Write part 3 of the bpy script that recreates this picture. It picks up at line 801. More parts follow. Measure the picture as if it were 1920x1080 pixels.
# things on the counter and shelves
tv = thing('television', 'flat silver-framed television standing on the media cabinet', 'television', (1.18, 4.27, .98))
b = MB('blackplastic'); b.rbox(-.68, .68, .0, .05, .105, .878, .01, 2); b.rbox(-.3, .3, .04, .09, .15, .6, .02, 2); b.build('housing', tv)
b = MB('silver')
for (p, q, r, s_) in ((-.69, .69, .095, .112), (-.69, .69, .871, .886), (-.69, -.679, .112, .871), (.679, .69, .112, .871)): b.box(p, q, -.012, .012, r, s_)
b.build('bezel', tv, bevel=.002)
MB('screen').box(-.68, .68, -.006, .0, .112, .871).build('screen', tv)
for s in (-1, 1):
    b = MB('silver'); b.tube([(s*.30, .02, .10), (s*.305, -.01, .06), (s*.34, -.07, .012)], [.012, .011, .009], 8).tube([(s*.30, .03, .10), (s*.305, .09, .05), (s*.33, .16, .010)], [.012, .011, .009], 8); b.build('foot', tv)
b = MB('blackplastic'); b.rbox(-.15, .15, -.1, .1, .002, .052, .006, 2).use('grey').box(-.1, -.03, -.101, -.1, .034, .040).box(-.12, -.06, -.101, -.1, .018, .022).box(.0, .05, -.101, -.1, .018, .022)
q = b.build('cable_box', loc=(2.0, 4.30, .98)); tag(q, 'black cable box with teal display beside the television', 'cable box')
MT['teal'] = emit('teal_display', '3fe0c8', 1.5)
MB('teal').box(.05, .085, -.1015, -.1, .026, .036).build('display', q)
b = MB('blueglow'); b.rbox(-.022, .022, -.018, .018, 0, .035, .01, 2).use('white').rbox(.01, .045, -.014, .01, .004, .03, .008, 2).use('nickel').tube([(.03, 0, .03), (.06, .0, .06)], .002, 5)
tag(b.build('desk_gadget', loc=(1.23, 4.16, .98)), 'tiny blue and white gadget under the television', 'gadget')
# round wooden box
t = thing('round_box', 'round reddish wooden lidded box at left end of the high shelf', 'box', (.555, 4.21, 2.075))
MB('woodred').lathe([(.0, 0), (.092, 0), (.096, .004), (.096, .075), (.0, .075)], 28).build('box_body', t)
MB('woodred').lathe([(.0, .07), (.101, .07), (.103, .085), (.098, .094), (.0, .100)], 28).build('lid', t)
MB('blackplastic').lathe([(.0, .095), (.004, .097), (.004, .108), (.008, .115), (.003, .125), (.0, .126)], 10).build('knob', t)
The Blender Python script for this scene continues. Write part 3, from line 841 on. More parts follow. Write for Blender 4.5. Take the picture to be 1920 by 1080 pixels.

* What to produce *
Copy out the whole listing exactly.

* Solution to this task *
Write part 3 of the bpy script that recreates this picture. It picks up at line 801. More parts follow. Measure the picture as if it were 1920x1080 pixels.
# things on the counter and shelves
tv = thing('television', 'flat silver-framed television standing on the media cabinet', 'television', (1.18, 4.27, .98))
b = MB('blackplastic'); b.rbox(-.68, .68, .0, .05, .105, .878, .01, 2); b.rbox(-.3, .3, .04, .09, .15, .6, .02, 2); b.build('housing', tv)
b = MB('silver')
for (p, q, r, s_) in ((-.69, .69, .095, .112), (-.69, .69, .871, .886), (-.69, -.679, .112, .871), (.679, .69, .112, .871)): b.box(p, q, -.012, .012, r, s_)
b.build('bezel', tv, bevel=.002)
MB('screen').box(-.68, .68, -.006, .0, .112, .871).build('screen', tv)
for s in (-1, 1):
    b = MB('silver'); b.tube([(s*.30, .02, .10), (s*.305, -.01, .06), (s*.34, -.07, .012)], [.012, .011, .009], 8).tube([(s*.30, .03, .10), (s*.305, .09, .05), (s*.33, .16, .010)], [.012, .011, .009], 8); b.build('foot', tv)
b = MB('blackplastic'); b.rbox(-.15, .15, -.1, .1, .002, .052, .006, 2).use('grey').box(-.1, -.03, -.101, -.1, .034, .040).box(-.12, -.06, -.101, -.1, .018, .022).box(.0, .05, -.101, -.1, .018, .022)
q = b.build('cable_box', loc=(2.0, 4.30, .98)); tag(q, 'black cable box with teal display beside the television', 'cable box')
MT['teal'] = emit('teal_display', '3fe0c8', 1.5)
MB('teal').box(.05, .085, -.1015, -.1, .026, .036).build('display', q)
b = MB('blueglow'); b.rbox(-.022, .022, -.018, .018, 0, .035, .01, 2).use('white').rbox(.01, .045, -.014, .01, .004, .03, .008, 2).use('nickel').tube([(.03, 0, .03), (.06, .0, .06)], .002, 5)
tag(b.build('desk_gadget', loc=(1.23, 4.16, .98)), 'tiny blue and white gadget under the television', 'gadget')
# round wooden box
t = thing('round_box', 'round reddish wooden lidded box at left end of the high shelf', 'box', (.555, 4.21, 2.075))
MB('woodred').lathe([(.0, 0), (.092, 0), (.096, .004), (.096, .075), (.0, .075)], 28).build('box_body', t)
MB('woodred').lathe([(.0, .07), (.101, .07), (.103, .085), (.098, .094), (.0, .100)], 28).build('lid', t)
MB('blackplastic').lathe([(.0, .095), (.004, .097), (.004, .108), (.008, .115), (.003, .125), (.0, .126)], 10).build('knob', t)
The Blender Python script for this scene continues. Write part 3, from line 841 on. More parts follow. Write for Blender 4.5. Take the picture to be 1920 by 1080 pixels.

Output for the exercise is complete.